Friday, November 27, 2009

Sexual Extortion in New Haven

Today's New Haven Register reports the case of a young woman sent to prison for extortion. It turns out the she and several others were shaking down a lawyer for cash. Several years ago, the lawyer asked someone to find him some companionship. Two young women appeared at the lawyer's office, and he was given what prosecutors described as a "full body massage," paying the women $40 a piece.

That was the down payment.

One of the women had a cell phone with a camera and was quick with the click. A naughty picture was sent to the lawyer soon thereafter, and he paid $5,000 to keep things quiet. This followed additional requests for cash. And then threats, visits to his office, even a menacing visit to his home. The lawyer paid more than $200,000 before turning to police.

The paper refused to name the lawyer. Although comments to the on-line version of the paper this morning named one suspect, and gave enough information to make it sound credible. Those comments have since been removed from the paper's Internet edition. No point in attracting a libel suit, I suppose. Or was it really libelous at all?

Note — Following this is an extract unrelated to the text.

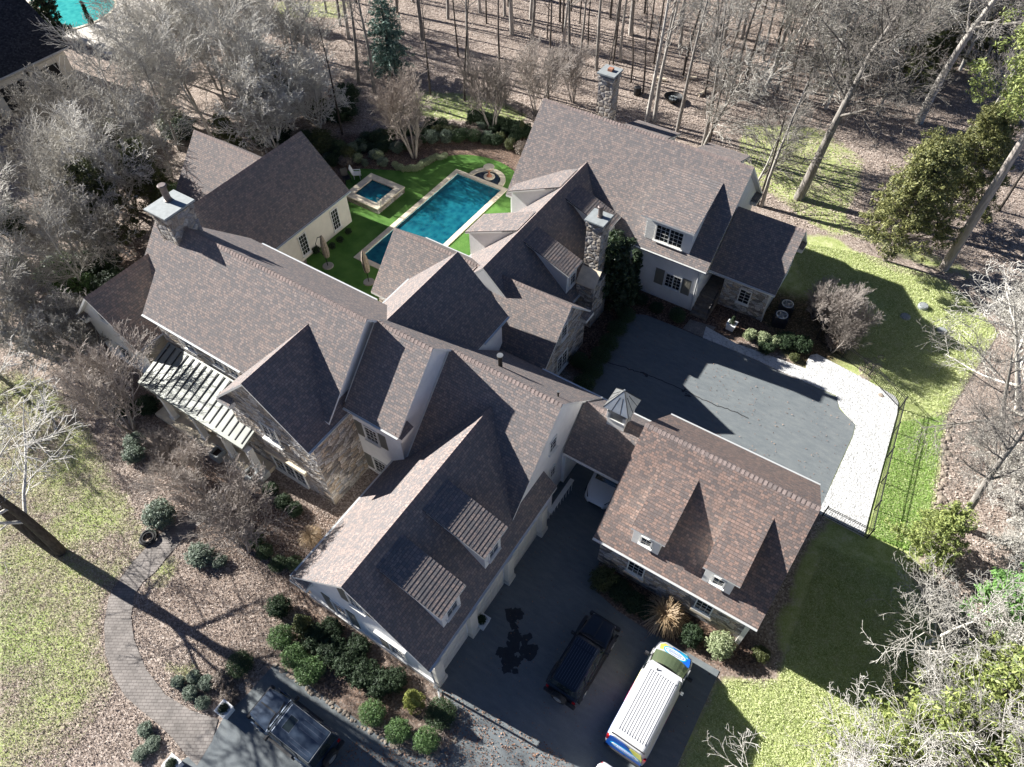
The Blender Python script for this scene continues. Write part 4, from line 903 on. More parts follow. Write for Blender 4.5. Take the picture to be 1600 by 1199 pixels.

The Rules of Professional Conduct were recently amended to prohibit what it should have taken no rule to make off limits: sex with clients. Sex and power are related. Taking advantage of one to get the other really is a boundary violation.

Reading the Register's story, it appears that the mark of this extortion plot relied upon a former client to set up assignations with a few working girls. That may be just this side of the line insofar as sexual misconduct with a client goes, but it is still tawdry and shameful.

I cannot understand those who turn to their clients for sexual release. The relationship between lawyer and client is not mutual. Clients place their trust in us. We are sought in hope; taking advantage of all that hope entails is wrong.

The Register's decision to keep the lawyer's name out of print is troubling to me. Newspapers typically elect to keep the names of sexual assault victims out of the paper. This man is no victim of a sex crime. He was the victim of extortion, and, should be treated no differently that the victim of any economic crime.

I wonder why the Register walked away from the truth in this case.